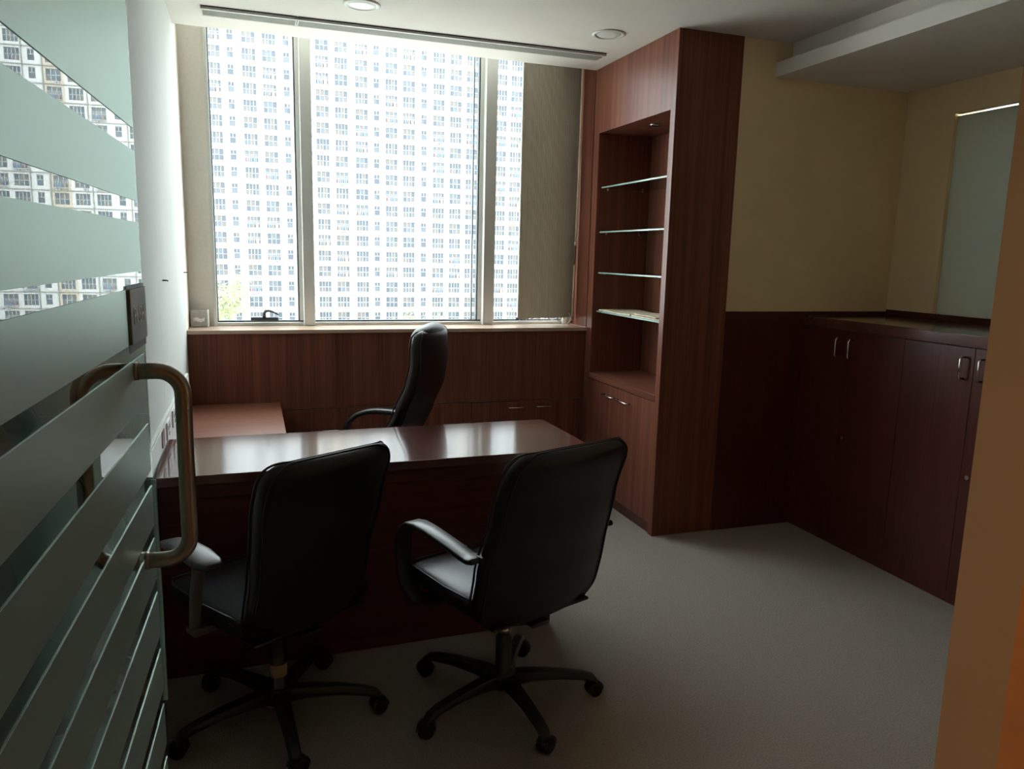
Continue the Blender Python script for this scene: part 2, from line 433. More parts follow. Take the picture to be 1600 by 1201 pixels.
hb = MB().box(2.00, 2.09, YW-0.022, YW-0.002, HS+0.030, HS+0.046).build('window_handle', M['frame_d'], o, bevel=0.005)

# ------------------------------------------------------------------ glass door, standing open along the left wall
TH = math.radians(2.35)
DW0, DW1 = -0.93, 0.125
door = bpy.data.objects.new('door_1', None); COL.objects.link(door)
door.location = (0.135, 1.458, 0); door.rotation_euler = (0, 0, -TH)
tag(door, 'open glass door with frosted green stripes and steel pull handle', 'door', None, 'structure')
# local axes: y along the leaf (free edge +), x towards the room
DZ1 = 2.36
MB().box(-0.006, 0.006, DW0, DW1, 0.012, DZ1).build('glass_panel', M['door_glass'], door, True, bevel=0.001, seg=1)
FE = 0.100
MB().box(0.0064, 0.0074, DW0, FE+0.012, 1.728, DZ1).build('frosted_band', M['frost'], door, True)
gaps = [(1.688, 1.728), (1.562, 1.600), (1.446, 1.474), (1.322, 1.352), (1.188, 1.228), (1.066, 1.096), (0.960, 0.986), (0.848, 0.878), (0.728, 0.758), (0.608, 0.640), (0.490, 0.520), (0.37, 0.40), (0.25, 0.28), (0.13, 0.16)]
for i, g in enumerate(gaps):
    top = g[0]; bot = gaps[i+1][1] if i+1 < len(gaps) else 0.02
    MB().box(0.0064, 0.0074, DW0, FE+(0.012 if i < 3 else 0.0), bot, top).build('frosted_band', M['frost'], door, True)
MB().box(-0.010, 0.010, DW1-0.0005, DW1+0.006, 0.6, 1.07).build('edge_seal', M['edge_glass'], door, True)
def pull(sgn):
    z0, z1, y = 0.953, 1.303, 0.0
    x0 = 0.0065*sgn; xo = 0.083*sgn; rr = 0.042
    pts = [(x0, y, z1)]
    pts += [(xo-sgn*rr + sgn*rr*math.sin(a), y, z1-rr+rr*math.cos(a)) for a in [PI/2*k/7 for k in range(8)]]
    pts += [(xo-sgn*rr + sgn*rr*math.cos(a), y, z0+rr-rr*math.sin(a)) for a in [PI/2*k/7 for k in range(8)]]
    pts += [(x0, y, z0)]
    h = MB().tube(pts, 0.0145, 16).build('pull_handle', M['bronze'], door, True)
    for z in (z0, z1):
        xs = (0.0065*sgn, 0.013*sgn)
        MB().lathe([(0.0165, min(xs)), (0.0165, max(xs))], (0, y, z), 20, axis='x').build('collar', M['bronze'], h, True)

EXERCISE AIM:
Leave out the pictures and repeat exactly the lines from the start of the material through the line that contains "M['frame_d'], o, bevel=0.005)", both included.

RESULT OF THE EXERCISE:
Continue the Blender Python script for this scene: part 2, from line 433. More parts follow. Take the picture to be 1600 by 1201 pixels.
hb = MB().box(2.00, 2.09, YW-0.022, YW-0.002, HS+0.030, HS+0.046).build('window_handle', M['frame_d'], o, bevel=0.005)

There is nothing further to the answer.